Job:
Give every entry again, unchanged, and leave its images out.

------ Raw records ------

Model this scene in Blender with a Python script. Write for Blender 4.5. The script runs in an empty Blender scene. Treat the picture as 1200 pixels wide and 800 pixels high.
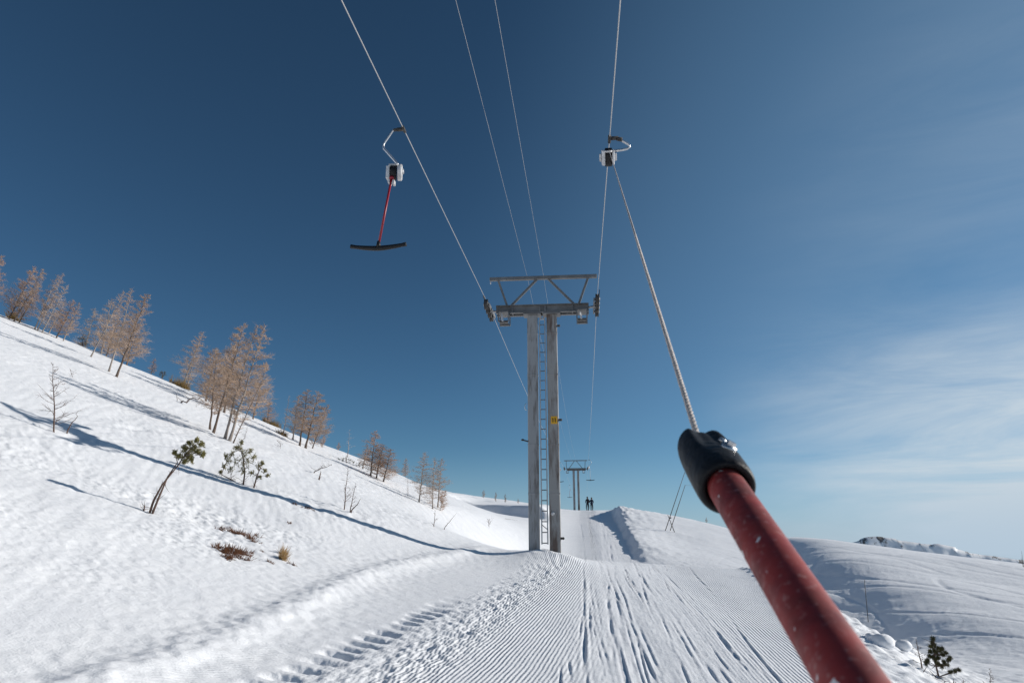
import bpy, bmesh, math, random
import numpy as np
from mathutils import Vector, Matrix
R = math.radians
random.seed(7)
S = bpy.context.scene
COL = S.collection

# ------------------------------------------------------------------ camera
# world frame: +Y runs up the lift line, +X to its right, the eye is the origin
PITCH, YAW, F = R(16.0), R(6.0), 800.0        # F in pixels of the 1200-wide photograph
fw = Vector((-math.sin(YAW), math.cos(YAW), 0)); rt = Vector((math.cos(YAW), math.sin(YAW), 0)); up = Vector((0, 0, 1))
cf = fw*math.cos(PITCH) + up*math.sin(PITCH); cu = up*math.cos(PITCH) - fw*math.sin(PITCH)
cam = bpy.data.cameras.new('camera'); co = bpy.data.objects.new('camera', cam); COL.objects.link(co)
cam.sensor_width = 36; cam.lens = 24.0; cam.clip_start = 0.02; cam.clip_end = 20000
co.matrix_world = Matrix((( rt.x, cu.x, -cf.x, 0), (rt.y, cu.y, -cf.y, 0), (rt.z, cu.z, -cf.z, 0), (0, 0, 0, 1)))
cam.dof.use_dof = True; cam.dof.focus_distance = 16.0; cam.dof.aperture_fstop = 11.0
S.camera = co

# ------------------------------------------------------------------ light
SUN_AZ, SUN_EL = R(74), R(18.5)                  # azimuth to the right of +Y
sdir = Vector((math.sin(SUN_AZ)*math.cos(SUN_EL), math.cos(SUN_AZ)*math.cos(SUN_EL), math.sin(SUN_EL)))
sl = bpy.data.lights.new('sun', 'SUN'); sl.energy = 4.2; sl.angle = R(0.5); sl.color = (1.0, 0.95, 0.88)
so = bpy.data.objects.new('sun', sl); COL.objects.link(so)
so.rotation_euler = (-sdir).to_track_quat('-Z', 'Y').to_euler()
W = bpy.data.worlds.new('World'); S.world = W; W.use_nodes = True
nt = W.node_tree; N = nt.nodes; L = nt.links; N.clear()
def nd(t, **k):
    n = N.new(t)
    for a, b in k.items(): setattr(n, a, b)
    return n
sky = nd('ShaderNodeTexSky', sky_type='NISHITA', sun_disc=False, sun_elevation=SUN_EL, sun_rotation=SUN_AZ,
         altitude=2500, air_density=1.0, dust_density=0.0, ozone_density=4.5)
hs = nd('ShaderNodeHueSaturation'); hs.inputs['Saturation'].default_value = 0.97; hs.inputs['Hue'].default_value = 0.484
L.new(sky.outputs[0], hs.inputs['Color'])
gm = nd('ShaderNodeGamma'); gm.inputs[1].default_value = 1.2; L.new(hs.outputs[0], gm.inputs[0])
tc = nd('ShaderNodeTexCoord')
mp = nd('ShaderNodeMapping'); mp.inputs['Rotation'].default_value = (0, R(8), R(-25)); mp.inputs['Scale'].default_value = (1.6, 1.6, 9.0)
L.new(tc.outputs['Generated'], mp.inputs['Vector'])
cn = nd('ShaderNodeTexNoise'); cn.inputs['Scale'].default_value = 1.7; cn.inputs['Detail'].default_value = 7; cn.inputs['Roughness'].default_value = 0.62; cn.inputs['Distortion'].default_value = 0.5
L.new(mp.outputs[0], cn.inputs['Vector'])
cr = nd('ShaderNodeMapRange'); cr.inputs[1].default_value = 0.20; cr.inputs[2].default_value = 0.66
L.new(cn.outputs[0], cr.inputs[0])
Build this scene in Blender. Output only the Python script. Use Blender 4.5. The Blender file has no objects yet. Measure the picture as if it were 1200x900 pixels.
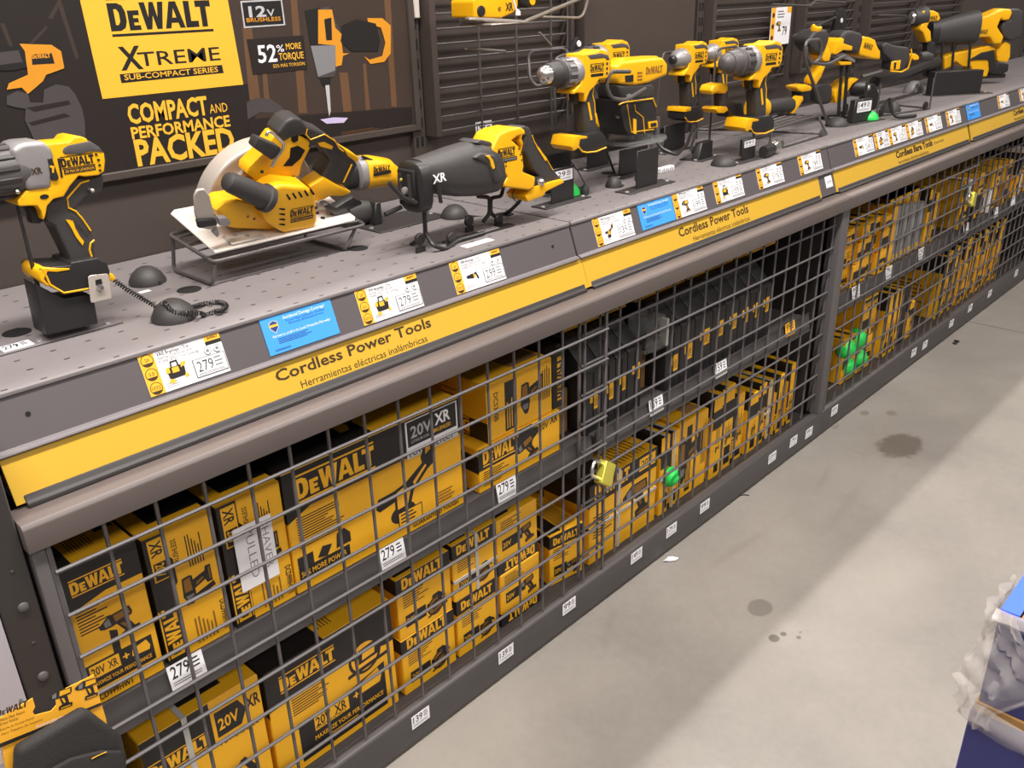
import bpy, bmesh, math, random
from mathutils import Vector as V, Matrix as M4
SC = bpy.context.scene
COL = SC.collection
R = math.radians
rnd = random.Random(7)

# ------------------------------------------------------------------ camera
FPX = 1038.0
AX = V((0.68659066, -0.31294878, 0.65624411))    # world axes as seen by the camera
AY = V((-0.72657219, -0.26282466, 0.63483545))
AZ = V((-0.02619385, -0.91268081, -0.40783284))
CAM = V((0.0, -1.175, 1.5))
cam = bpy.data.cameras.new('camera')
cam.sensor_width = 36.0
cam.lens = FPX / 1200 * 36.0
cam.clip_start = 0.02
co = bpy.data.objects.new('camera', cam)
COL.objects.link(co)
co.matrix_world = M4(((AX[0], -AX[1], -AX[2], CAM[0]), (AY[0], -AY[1], -AY[2], CAM[1]),
                      (AZ[0], -AZ[1], -AZ[2], CAM[2]), (0, 0, 0, 1)))
SC.camera = co

def ray(px, py):
    d = V((px - 600, py - 450, FPX))
    return V((AX.dot(d), AY.dot(d), AZ.dot(d)))

def hit(px, py, ax, val):
    d = ray(px, py)
    return CAM + d * ((val - CAM[ax]) / d[ax])

def TR(mat, yl, pts, ox=0, oy=0, s=1):
    """measure photo points on the plane local y = yl of a thing standing at matrix mat -> local (x, z)"""
    inv = mat.inverted()
    c = inv @ CAM
    r3 = inv.to_3x3()
    out = []
    for a, b in pts:
        d = r3 @ ray(ox + a / s, oy + b / s)
        p = c + d * ((yl - c[1]) / d[1])
        out.append((p[0], p[2]))
    return out

# ------------------------------------------------------------------ materials
def lin(c):
    return tuple((x / 255 / 12.92 if x / 255 <= 0.04045 else ((x / 255 + 0.055) / 1.055) ** 2.4) for x in c) + (1.0,)

def mat(name, rgb, rough=0.5, metal=0.0, var=0.06, scale=30.0, bump=0.0, coat=0.0, trans=0.0, alpha=1.0):
    m = bpy.data.materials.new(name)
    m.use_nodes = True
    nt = m.node_tree
    b = nt.nodes['Principled BSDF']
    c = lin(rgb)
    if var > 0:
        tc = nt.nodes.new('ShaderNodeTexCoord')
        no = nt.nodes.new('ShaderNodeTexNoise')
        no.inputs['Scale'].default_value = scale
        no.inputs['Detail'].default_value = 5
        nt.links.new(tc.outputs['Object'], no.inputs['Vector'])
        mx = nt.nodes.new('ShaderNodeMix')
        mx.data_type = 'RGBA'
        mx.inputs[6].default_value = tuple(x * (1 - var) for x in c[:3]) + (1,)
        mx.inputs[7].default_value = tuple(min(1, x * (1 + var)) for x in c[:3]) + (1,)
        nt.links.new(no.outputs['Fac'], mx.inputs[0])
        nt.links.new(mx.outputs[2], b.inputs['Base Color'])
        if bump > 0:
            bp = nt.nodes.new('ShaderNodeBump')
            bp.inputs['Strength'].default_value = bump
            bp.inputs['Distance'].default_value = 0.002
            nt.links.new(no.outputs['Fac'], bp.inputs['Height'])
            nt.links.new(bp.outputs[0], b.inputs['Normal'])
    else:
        b.inputs['Base Color'].default_value = c
    b.inputs['Roughness'].default_value = rough
    b.inputs['Metallic'].default_value = metal
    if coat:
        b.inputs['Coat Weight'].default_value = coat
    if trans:
        b.inputs['Transmission Weight'].default_value = trans
        b.inputs['IOR'].default_value = 1.2
    b.inputs['Alpha'].default_value = alpha
    return m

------

Solution to the exercise:
Model this scene in Blender with a Python script. Write for Blender 4.5. The script runs in an empty Blender scene. Treat the picture as 1200 pixels wide and 800 pixels high.
import bpy, bmesh, math, random
import numpy as np
from mathutils import Vector, Matrix
R = math.radians
random.seed(7)
S = bpy.context.scene
COL = S.collection

# ------------------------------------------------------------------ camera
# world frame: +Y runs up the lift line, +X to its right, the eye is the origin
PITCH, YAW, F = R(16.0), R(6.0), 800.0        # F in pixels of the 1200-wide photograph
fw = Vector((-math.sin(YAW), math.cos(YAW), 0)); rt = Vector((math.cos(YAW), math.sin(YAW), 0)); up = Vector((0, 0, 1))
cf = fw*math.cos(PITCH) + up*math.sin(PITCH); cu = up*math.cos(PITCH) - fw*math.sin(PITCH)
cam = bpy.data.cameras.new('camera'); co = bpy.data.objects.new('camera', cam); COL.objects.link(co)
cam.sensor_width = 36; cam.lens = 24.0; cam.clip_start = 0.02; cam.clip_end = 20000
co.matrix_world = Matrix((( rt.x, cu.x, -cf.x, 0), (rt.y, cu.y, -cf.y, 0), (rt.z, cu.z, -cf.z, 0), (0, 0, 0, 1)))
cam.dof.use_dof = True; cam.dof.focus_distance = 16.0; cam.dof.aperture_fstop = 11.0
S.camera = co

# ------------------------------------------------------------------ light
SUN_AZ, SUN_EL = R(74), R(18.5)                  # azimuth to the right of +Y
sdir = Vector((math.sin(SUN_AZ)*math.cos(SUN_EL), math.cos(SUN_AZ)*math.cos(SUN_EL), math.sin(SUN_EL)))
sl = bpy.data.lights.new('sun', 'SUN'); sl.energy = 4.2; sl.angle = R(0.5); sl.color = (1.0, 0.95, 0.88)
so = bpy.data.objects.new('sun', sl); COL.objects.link(so)
so.rotation_euler = (-sdir).to_track_quat('-Z', 'Y').to_euler()
W = bpy.data.worlds.new('World'); S.world = W; W.use_nodes = True
nt = W.node_tree; N = nt.nodes; L = nt.links; N.clear()
def nd(t, **k):
    n = N.new(t)
    for a, b in k.items(): setattr(n, a, b)
    return n
sky = nd('ShaderNodeTexSky', sky_type='NISHITA', sun_disc=False, sun_elevation=SUN_EL, sun_rotation=SUN_AZ,
         altitude=2500, air_density=1.0, dust_density=0.0, ozone_density=4.5)
hs = nd('ShaderNodeHueSaturation'); hs.inputs['Saturation'].default_value = 0.97; hs.inputs['Hue'].default_value = 0.484
L.new(sky.outputs[0], hs.inputs['Color'])
gm = nd('ShaderNodeGamma'); gm.inputs[1].default_value = 1.2; L.new(hs.outputs[0], gm.inputs[0])
tc = nd('ShaderNodeTexCoord')
mp = nd('ShaderNodeMapping'); mp.inputs['Rotation'].default_value = (0, R(8), R(-25)); mp.inputs['Scale'].default_value = (1.6, 1.6, 9.0)
L.new(tc.outputs['Generated'], mp.inputs['Vector'])
cn = nd('ShaderNodeTexNoise'); cn.inputs['Scale'].default_value = 1.7; cn.inputs['Detail'].default_value = 7; cn.inputs['Roughness'].default_value = 0.62; cn.inputs['Distortion'].default_value = 0.5
L.new(mp.outputs[0], cn.inputs['Vector'])
cr = nd('ShaderNodeMapRange'); cr.inputs[1].default_value = 0.20; cr.inputs[2].default_value = 0.66
L.new(cn.outputs[0], cr.inputs[0])
Build this scene in Blender. Output only the Python script. Use Blender 4.5. The Blender file has no objects yet. Measure the picture as if it were 1200x900 pixels.
import bpy, bmesh, math, random
from mathutils import Vector as V, Matrix as M4
SC = bpy.context.scene
COL = SC.collection
R = math.radians
rnd = random.Random(7)

# ------------------------------------------------------------------ camera
FPX = 1038.0
AX = V((0.68659066, -0.31294878, 0.65624411))    # world axes as seen by the camera
AY = V((-0.72657219, -0.26282466, 0.63483545))
AZ = V((-0.02619385, -0.91268081, -0.40783284))
CAM = V((0.0, -1.175, 1.5))
cam = bpy.data.cameras.new('camera')
cam.sensor_width = 36.0
cam.lens = FPX / 1200 * 36.0
cam.clip_start = 0.02
co = bpy.data.objects.new('camera', cam)
COL.objects.link(co)
co.matrix_world = M4(((AX[0], -AX[1], -AX[2], CAM[0]), (AY[0], -AY[1], -AY[2], CAM[1]),
                      (AZ[0], -AZ[1], -AZ[2], CAM[2]), (0, 0, 0, 1)))
SC.camera = co

def ray(px, py):
    d = V((px - 600, py - 450, FPX))
    return V((AX.dot(d), AY.dot(d), AZ.dot(d)))

def hit(px, py, ax, val):
    d = ray(px, py)
    return CAM + d * ((val - CAM[ax]) / d[ax])

def TR(mat, yl, pts, ox=0, oy=0, s=1):
    """measure photo points on the plane local y = yl of a thing standing at matrix mat -> local (x, z)"""
    inv = mat.inverted()
    c = inv @ CAM
    r3 = inv.to_3x3()
    out = []
    for a, b in pts:
        d = r3 @ ray(ox + a / s, oy + b / s)
        p = c + d * ((yl - c[1]) / d[1])
        out.append((p[0], p[2]))
    return out

# ------------------------------------------------------------------ materials
def lin(c):
    return tuple((x / 255 / 12.92 if x / 255 <= 0.04045 else ((x / 255 + 0.055) / 1.055) ** 2.4) for x in c) + (1.0,)

def mat(name, rgb, rough=0.5, metal=0.0, var=0.06, scale=30.0, bump=0.0, coat=0.0, trans=0.0, alpha=1.0):
    m = bpy.data.materials.new(name)
    m.use_nodes = True
    nt = m.node_tree
    b = nt.nodes['Principled BSDF']
    c = lin(rgb)
    if var > 0:
        tc = nt.nodes.new('ShaderNodeTexCoord')
        no = nt.nodes.new('ShaderNodeTexNoise')
        no.inputs['Scale'].default_value = scale
        no.inputs['Detail'].default_value = 5
        nt.links.new(tc.outputs['Object'], no.inputs['Vector'])
        mx = nt.nodes.new('ShaderNodeMix')
        mx.data_type = 'RGBA'
        mx.inputs[6].default_value = tuple(x * (1 - var) for x in c[:3]) + (1,)
        mx.inputs[7].default_value = tuple(min(1, x * (1 + var)) for x in c[:3]) + (1,)
        nt.links.new(no.outputs['Fac'], mx.inputs[0])
        nt.links.new(mx.outputs[2], b.inputs['Base Color'])
        if bump > 0:
            bp = nt.nodes.new('ShaderNodeBump')
            bp.inputs['Strength'].default_value = bump
            bp.inputs['Distance'].default_value = 0.002
            nt.links.new(no.outputs['Fac'], bp.inputs['Height'])
            nt.links.new(bp.outputs[0], b.inputs['Normal'])
    else:
        b.inputs['Base Color'].default_value = c
    b.inputs['Roughness'].default_value = rough
    b.inputs['Metallic'].default_value = metal
    if coat:
        b.inputs['Coat Weight'].default_value = coat
    if trans:
        b.inputs['Transmission Weight'].default_value = trans
        b.inputs['IOR'].default_value = 1.2
    b.inputs['Alpha'].default_value = alpha
    return m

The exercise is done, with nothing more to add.